Estes são apenas dois dos mais de 100 fantasmas que se diz existirem no castelo e que fazem dele um dos mais assombrados da Europa. Mas nenhum destes espíritos parece perturbar o chefe Claus Henriksen, que, assim que chegamos, nos leva até ao seu jardim, para mostrar as (também) mais de 100 espécies de plantas que ali tem plantadas e que são, todas elas, usadas nos seus pratos. Apanha uns molhos disto, outros daquilo e desaparece na sua cozinha medieval. "Os alimentos têm que saber ao que são, têm que ser o que são", diz, resumindo a sua filosofia, que aprendeu também no Noma, onde trabalhou antes de vir para o Dragsholm.
Todo o almoço é uma declaração de amor de Claus ao local onde nos encontramos. Aqui havia antigamente um lago que foi dragado em meados do século XIX por ordem do proprietário de então, o barão Zytphen Adeler, deixando livres para a agricultura algumas das terras mais férteis do país. É em homenagem ao lago desaparecido que Claus nos apresenta como entrada um prato com areia e duas conchas com "avelãs salgadas em água do mar".

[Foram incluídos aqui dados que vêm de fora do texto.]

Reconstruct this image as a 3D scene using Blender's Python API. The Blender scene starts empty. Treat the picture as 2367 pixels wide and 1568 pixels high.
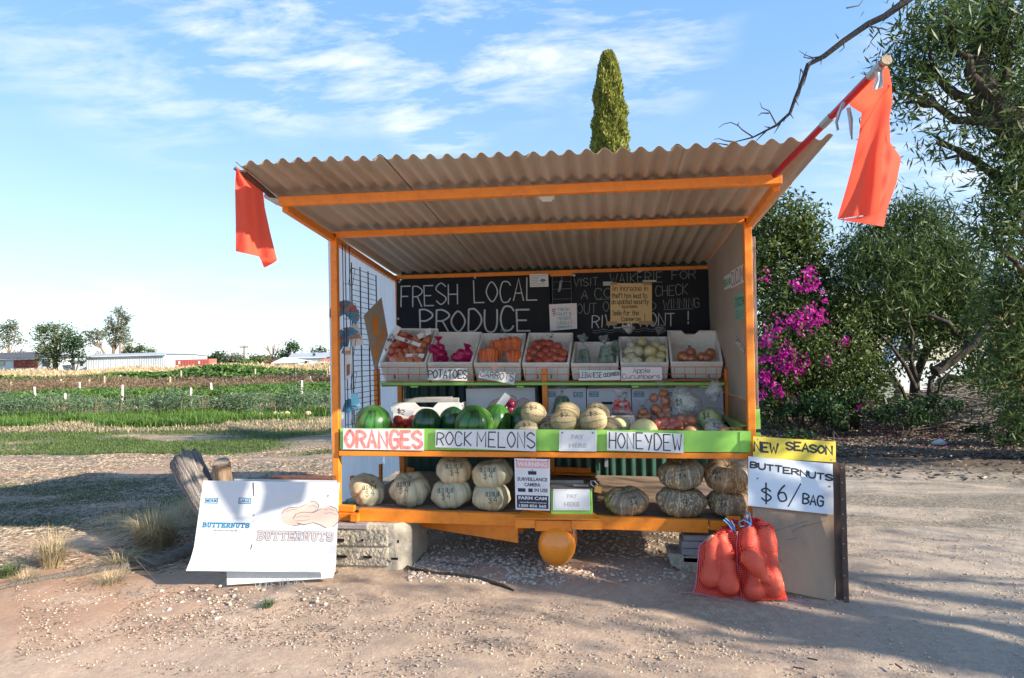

E se de um lado temos o mar, do outro temos a terra - um vaso cheio de falsa terra, de onde saem espargos frescos. Numa simpática sala ao lado da cozinha, os pratos vão-se sucedendo, com o chefe a afastar para o lado a sua melena loira e a anunciar o que vamos provar a seguir: ostras dos fiordes da região, com algas, batatinhas e óleo de endro; urtigas, nabos, sementes de ulmeiro e queijo; alho-porro com molho de caracóis. A terra e o mar. Com flores do jardim.